De certa forma esse é outro gás que recebo pra continuar, aquela voz tão intima do outro lado faz mesmo eu me lembrar que entre quase 30 mil pessoas eu sou e tenho lá em cima pessoas especiais que me esperam. Meu pai e minha noiva...

Aqui em baixo volta a ser EU X EU (e uns 3 km de subida no meio para apimentar essa disputa). Agora é na garra, a "técnica" que eu tinha foi para conseguir chegar bem até esse momento, daqui pra frente é raça. Os primeiros passos na Brigadeiro não assustam, é uma subida pouco íngreme, quase uma falsa reta, mas vai aos poucos aumentando... Tento focar o topo, a Av. Paulista, é quando percebo o tamanho do "bicho" que parece não ter fim. 

O incentivo das pessoas na calçada é ainda maior, todos sabem que é ali que a coisa pega, muitas pessoas andando a essa altura da prova, acerto o passo, baixo a cabeça e de metro em metro sigo firme rumo a linha de chegada.

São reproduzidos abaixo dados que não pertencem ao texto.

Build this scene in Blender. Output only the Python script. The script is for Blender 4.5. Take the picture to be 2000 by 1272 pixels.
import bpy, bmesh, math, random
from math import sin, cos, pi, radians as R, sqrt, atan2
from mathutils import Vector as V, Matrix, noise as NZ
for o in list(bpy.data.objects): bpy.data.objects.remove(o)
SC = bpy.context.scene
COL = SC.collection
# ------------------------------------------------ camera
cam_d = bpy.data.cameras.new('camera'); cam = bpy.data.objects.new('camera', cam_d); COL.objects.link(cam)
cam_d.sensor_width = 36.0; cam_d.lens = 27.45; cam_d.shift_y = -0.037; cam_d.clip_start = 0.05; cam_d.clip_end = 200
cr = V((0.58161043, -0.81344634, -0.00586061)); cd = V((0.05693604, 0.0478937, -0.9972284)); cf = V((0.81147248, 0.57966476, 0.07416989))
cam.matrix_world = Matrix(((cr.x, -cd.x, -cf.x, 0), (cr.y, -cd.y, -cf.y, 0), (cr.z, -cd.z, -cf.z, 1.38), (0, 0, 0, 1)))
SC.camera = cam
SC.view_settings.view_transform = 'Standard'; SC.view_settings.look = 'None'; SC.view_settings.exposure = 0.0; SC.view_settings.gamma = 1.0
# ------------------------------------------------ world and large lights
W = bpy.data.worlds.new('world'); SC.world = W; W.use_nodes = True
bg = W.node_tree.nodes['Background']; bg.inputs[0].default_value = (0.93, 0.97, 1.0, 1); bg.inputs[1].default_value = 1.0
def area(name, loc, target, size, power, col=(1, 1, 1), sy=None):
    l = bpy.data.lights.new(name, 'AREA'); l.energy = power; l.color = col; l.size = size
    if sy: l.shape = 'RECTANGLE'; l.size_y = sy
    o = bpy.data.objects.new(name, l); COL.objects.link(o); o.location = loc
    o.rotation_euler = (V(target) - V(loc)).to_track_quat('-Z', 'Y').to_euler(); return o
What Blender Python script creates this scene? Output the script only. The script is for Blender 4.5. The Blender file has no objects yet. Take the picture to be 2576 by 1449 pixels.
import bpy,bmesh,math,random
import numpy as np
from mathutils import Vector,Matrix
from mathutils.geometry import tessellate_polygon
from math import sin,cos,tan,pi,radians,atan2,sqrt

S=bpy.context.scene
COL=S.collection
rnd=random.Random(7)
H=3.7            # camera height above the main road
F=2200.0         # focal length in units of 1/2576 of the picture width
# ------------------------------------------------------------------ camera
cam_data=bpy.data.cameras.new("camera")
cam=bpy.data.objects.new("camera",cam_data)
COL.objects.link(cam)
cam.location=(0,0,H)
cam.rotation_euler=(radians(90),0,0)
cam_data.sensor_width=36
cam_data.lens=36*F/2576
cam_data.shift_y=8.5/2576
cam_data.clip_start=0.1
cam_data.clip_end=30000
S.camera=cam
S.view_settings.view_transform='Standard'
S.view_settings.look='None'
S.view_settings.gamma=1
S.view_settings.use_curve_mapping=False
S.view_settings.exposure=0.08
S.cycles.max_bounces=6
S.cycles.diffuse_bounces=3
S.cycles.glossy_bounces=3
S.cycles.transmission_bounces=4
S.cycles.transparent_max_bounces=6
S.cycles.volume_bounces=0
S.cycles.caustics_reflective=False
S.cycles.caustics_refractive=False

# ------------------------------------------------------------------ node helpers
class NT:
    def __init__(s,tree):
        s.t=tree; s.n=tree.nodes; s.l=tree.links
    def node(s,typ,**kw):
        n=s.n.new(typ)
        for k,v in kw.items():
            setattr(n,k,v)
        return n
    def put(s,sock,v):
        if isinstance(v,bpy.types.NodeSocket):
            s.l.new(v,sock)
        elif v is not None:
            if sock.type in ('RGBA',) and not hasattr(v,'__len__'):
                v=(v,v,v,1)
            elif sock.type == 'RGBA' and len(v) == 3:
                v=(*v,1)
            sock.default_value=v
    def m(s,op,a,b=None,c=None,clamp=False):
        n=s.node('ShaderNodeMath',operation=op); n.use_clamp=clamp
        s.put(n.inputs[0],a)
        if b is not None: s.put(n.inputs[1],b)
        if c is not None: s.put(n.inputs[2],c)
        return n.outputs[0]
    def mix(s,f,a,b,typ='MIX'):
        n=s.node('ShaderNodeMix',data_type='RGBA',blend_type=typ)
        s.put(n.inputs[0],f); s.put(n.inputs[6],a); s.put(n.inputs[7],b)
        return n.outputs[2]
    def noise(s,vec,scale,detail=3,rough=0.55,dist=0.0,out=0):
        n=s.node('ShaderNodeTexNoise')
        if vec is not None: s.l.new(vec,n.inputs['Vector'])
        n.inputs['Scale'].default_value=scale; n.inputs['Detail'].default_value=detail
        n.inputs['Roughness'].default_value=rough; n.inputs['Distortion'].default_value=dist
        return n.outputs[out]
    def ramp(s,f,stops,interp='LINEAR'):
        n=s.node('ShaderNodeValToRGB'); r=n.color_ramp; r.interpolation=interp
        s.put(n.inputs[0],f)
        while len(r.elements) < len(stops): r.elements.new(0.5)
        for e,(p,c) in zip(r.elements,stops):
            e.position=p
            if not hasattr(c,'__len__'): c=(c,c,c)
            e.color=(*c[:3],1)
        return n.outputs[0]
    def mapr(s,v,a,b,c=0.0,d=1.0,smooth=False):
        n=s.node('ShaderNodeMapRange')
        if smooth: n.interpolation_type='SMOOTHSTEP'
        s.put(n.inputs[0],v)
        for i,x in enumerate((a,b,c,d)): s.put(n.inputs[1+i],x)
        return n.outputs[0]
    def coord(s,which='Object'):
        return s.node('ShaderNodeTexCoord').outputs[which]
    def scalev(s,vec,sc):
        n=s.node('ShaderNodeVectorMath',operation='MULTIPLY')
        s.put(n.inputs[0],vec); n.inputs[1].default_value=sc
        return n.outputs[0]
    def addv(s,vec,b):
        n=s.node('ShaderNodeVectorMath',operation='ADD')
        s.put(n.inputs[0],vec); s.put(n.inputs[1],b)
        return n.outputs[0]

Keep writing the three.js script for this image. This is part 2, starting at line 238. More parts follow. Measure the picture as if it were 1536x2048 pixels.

Vem o meio da Brigadeiro, avisto um ultimo posto de água, mas está totalmente vazio, é quando sinto que o estômago começa a doer, vazio, com se o corpo não tivesse mais de onde buscar "combustível". - Ah não! Será? Penso desconfiado, enquanto já consigo visualizar a Av. Paulista. 

Últimos quilômetros da Av. Brigadeiro Luís Antônio
Parece até roteiro cinematográfico, mas o suspense termina por aqui, a rua vai se tornando mais plana, cada vez mais pessoas nas calçadas, e todo aquele frenesi da largada, quase duas horas depois e o clima festivo ainda é o mesmo, se não maior. Porque estamos cada um ali concluindo o seu objetivo. 
- Graças a Deus! - Obrigado Senhor! Digo em oração.
Então o sorriso já escapa no rosto e a face cansada se transforma em pura satisfação... Sou um São Silvestrino, penso. Me despeso assim de 2013 com mais uma conquista. Um ano maravilhoso, grandiosamente abençoado! Obrigado!